* _Set task_
Find each line with the string "bump" and copy it.

□ □ □ □ □

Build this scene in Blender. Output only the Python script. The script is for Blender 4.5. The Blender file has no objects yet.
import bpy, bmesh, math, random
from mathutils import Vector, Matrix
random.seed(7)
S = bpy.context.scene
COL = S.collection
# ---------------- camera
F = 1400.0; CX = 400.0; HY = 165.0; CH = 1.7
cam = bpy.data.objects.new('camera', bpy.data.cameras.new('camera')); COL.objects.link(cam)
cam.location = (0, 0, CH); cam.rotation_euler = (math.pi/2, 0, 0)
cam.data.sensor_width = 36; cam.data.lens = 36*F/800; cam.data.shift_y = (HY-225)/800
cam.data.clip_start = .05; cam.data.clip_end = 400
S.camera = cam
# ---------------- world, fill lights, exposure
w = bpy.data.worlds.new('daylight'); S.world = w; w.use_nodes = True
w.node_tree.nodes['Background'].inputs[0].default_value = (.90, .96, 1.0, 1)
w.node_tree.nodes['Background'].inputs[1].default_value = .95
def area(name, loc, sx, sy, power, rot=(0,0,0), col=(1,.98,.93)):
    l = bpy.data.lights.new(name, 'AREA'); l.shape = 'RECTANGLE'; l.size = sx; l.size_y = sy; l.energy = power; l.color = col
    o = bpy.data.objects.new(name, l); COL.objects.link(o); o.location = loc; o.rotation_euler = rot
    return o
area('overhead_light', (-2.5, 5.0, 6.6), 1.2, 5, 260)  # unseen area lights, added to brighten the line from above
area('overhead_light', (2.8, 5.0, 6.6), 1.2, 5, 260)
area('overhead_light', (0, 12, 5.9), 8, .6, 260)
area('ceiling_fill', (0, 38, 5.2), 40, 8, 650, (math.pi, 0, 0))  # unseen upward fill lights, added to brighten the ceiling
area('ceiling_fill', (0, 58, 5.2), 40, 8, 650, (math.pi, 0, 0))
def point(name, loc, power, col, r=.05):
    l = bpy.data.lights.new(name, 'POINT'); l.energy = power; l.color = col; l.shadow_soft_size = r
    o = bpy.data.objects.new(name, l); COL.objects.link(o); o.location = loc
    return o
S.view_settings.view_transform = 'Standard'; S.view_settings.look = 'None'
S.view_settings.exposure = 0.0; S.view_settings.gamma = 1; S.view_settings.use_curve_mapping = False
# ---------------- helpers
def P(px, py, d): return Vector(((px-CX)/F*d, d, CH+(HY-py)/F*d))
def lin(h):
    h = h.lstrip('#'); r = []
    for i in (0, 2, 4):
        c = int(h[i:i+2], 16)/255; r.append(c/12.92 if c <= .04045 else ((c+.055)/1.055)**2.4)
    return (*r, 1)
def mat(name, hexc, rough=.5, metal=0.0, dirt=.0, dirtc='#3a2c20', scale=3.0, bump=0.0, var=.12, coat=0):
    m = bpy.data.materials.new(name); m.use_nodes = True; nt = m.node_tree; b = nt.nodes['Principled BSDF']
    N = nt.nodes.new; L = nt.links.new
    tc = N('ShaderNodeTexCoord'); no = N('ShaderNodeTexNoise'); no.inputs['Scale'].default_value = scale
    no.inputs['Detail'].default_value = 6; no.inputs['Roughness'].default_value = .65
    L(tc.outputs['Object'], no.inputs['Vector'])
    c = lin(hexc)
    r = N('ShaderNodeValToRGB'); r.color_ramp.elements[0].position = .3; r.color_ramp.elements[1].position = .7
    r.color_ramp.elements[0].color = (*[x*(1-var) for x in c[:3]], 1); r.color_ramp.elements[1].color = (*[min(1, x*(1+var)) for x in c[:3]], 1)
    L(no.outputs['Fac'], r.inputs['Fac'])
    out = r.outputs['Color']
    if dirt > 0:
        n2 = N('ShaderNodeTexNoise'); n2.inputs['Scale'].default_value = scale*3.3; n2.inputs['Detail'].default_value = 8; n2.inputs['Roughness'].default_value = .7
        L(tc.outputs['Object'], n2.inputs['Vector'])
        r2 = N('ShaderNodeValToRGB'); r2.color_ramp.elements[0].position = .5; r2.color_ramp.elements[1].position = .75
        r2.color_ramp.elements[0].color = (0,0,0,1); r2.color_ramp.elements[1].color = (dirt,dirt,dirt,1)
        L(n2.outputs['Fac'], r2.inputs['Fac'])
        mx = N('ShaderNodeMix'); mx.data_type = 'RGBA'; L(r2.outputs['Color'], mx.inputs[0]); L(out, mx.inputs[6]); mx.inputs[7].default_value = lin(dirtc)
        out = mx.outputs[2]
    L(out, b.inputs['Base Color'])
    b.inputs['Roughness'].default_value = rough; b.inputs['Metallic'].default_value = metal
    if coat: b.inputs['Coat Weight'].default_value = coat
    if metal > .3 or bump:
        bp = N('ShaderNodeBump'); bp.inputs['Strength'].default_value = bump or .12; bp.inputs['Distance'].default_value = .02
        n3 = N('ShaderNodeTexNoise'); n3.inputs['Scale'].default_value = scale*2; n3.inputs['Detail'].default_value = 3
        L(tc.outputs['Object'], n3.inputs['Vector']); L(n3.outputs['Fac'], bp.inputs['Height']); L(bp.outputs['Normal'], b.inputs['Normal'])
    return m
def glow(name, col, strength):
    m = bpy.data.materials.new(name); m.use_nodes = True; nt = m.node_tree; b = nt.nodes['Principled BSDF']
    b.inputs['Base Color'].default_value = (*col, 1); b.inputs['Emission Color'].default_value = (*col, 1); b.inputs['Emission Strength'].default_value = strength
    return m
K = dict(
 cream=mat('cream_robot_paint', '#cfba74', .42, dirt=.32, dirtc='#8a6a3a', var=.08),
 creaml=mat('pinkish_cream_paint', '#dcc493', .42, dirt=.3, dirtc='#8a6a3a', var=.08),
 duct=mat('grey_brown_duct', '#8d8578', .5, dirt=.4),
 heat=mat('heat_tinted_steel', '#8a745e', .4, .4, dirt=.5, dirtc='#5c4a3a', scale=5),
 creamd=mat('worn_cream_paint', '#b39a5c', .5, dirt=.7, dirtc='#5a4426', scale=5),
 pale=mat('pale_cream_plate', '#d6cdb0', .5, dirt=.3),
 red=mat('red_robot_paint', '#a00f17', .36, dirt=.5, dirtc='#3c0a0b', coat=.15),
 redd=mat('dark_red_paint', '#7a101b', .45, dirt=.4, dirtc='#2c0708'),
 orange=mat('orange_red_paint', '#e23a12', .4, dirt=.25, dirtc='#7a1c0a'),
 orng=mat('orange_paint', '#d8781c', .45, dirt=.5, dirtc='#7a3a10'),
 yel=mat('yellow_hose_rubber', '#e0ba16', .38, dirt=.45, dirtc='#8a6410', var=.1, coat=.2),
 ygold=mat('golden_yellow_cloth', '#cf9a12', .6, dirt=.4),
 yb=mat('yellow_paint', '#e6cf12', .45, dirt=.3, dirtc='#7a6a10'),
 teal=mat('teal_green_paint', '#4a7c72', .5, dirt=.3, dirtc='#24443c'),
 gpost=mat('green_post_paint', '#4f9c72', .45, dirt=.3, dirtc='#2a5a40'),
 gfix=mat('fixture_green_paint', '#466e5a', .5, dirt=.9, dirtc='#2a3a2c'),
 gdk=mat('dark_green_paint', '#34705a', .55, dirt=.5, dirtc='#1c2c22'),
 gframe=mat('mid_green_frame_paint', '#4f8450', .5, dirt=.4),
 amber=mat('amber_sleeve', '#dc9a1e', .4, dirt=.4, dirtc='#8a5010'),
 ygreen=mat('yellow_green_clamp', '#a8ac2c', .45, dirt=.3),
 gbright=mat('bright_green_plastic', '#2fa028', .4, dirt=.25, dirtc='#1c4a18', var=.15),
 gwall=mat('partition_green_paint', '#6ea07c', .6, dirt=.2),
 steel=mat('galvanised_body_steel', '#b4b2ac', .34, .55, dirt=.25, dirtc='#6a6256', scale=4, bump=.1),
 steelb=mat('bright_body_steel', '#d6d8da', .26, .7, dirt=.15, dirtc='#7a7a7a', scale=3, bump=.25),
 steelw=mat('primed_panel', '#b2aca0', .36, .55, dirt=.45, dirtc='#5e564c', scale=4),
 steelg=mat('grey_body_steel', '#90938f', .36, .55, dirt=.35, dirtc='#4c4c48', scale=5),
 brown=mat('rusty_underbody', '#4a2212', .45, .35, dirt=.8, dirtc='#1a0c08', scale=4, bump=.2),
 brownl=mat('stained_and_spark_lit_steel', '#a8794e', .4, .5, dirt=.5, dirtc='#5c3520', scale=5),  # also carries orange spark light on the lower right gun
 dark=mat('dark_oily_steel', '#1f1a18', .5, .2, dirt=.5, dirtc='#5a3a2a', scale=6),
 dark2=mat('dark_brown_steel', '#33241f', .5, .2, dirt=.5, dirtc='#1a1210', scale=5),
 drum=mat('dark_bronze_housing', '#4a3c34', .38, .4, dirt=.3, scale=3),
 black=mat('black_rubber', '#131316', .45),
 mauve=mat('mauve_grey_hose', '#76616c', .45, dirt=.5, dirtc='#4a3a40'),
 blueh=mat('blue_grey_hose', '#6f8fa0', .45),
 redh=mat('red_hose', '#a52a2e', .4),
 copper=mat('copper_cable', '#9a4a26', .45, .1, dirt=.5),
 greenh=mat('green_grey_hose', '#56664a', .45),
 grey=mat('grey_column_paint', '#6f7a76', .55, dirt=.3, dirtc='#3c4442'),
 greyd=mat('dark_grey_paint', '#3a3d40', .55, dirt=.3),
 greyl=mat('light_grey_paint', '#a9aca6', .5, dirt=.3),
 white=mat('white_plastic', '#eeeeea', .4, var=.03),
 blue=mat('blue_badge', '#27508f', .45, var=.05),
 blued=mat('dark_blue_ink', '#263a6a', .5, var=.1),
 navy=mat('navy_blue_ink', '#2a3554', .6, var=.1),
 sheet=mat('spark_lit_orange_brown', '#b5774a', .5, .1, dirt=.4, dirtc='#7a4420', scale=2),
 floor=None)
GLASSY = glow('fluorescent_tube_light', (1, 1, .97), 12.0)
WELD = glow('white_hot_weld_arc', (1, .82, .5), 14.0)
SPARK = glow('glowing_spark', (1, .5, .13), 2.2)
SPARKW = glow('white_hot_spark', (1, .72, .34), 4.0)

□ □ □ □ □

* _Answer in full_
def mat(name, hexc, rough=.5, metal=0.0, dirt=.0, dirtc='#3a2c20', scale=3.0, bump=0.0, var=.12, coat=0):
    if metal > .3 or bump:
        bp = N('ShaderNodeBump'); bp.inputs['Strength'].default_value = bump or .12; bp.inputs['Distance'].default_value = .02
 steel=mat('galvanised_body_steel', '#b4b2ac', .34, .55, dirt=.25, dirtc='#6a6256', scale=4, bump=.1),
 steelb=mat('bright_body_steel', '#d6d8da', .26, .7, dirt=.15, dirtc='#7a7a7a', scale=3, bump=.25),
 brown=mat('rusty_underbody', '#4a2212', .45, .35, dirt=.8, dirtc='#1a0c08', scale=4, bump=.2),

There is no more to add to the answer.